Photo credit: Car and Driver
Photo credit: Car and Driver

The idea was first explored publicly with the Astro II mid-engined concept car, originally dubbed the XP-880 (for Experimental Prototype), which made its public debut in April 1968 at the New York auto show. The Astro II initiated a blizzard of speculation as to whether it was the next Corvette. Designed to showcase a mid-mounted powertrain but less extreme than the rear-engined Astro I of a year earlier, it was an aerodynamic study to see how slippery a Corvette could be. Unlike the 1967 Corvair-based, rear-engined Astro I, it had real doors to access the passenger compartment, a front storage compartment, and a rear hatch that could be lifted for access to the engine.

Under its swoopy body, the Astro II used mostly off-the-shelf parts. A 400-hp 427-cubic-inch big-block V-8 was mounted backward, with its starter and ring gear under the seatbacks and the tall accessory drive in back. Its original transaxle was a 1963 Pontiac Tempest two-speed automatic, but when that proved too weak, the system was redesigned. Rolling on spoked cast-aluminum wheels with G70-by-15 tires, it boasted four-wheel-disc brakes and could generate an incredible 1.00 g of cornering grip. GM said it almost made it to the showroom.

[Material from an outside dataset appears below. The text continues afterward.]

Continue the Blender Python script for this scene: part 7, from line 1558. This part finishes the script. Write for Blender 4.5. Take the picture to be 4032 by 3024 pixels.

But Chevrolet was selling every Corvette it could build at the time, so why risk radically changing what was working so well? Would investing substantial sums to go mid-engined increase Corvette sales and profits? Probably not, Chevrolet reasoned, especially since its price would have to be higher and its resulting sales volume much lower. So, while showing mid-engined concept Corvettes excited the press and public and created interest and ink, the idea of actually investing in converting the Corvette to a mid-engine layout was strongly resisted as a major risk.

Photo credit: Car and Driver
Photo credit: Car and Driver

Still, looking very exotic for its time, with a tilt-back rear and a tilt-forward front section, the Astro II’s styling screamed “Corvette,” and two of its design features were later applied to production Corvettes. For ’73, when new federal bumper requirements kicked in and most American cars got big chrome front bumpers, the Corvette instead received a much more attractive, body-color Astro treatment. Then for ’74, the Corvette’s tail was restyled to look like the Astro II’s.

But that’s as close as the Astro II ever got to the inside of a showroom. It has taken another 50 years for Arkus-Duntov’s dream of a mid-engined Corvette to finally become reality.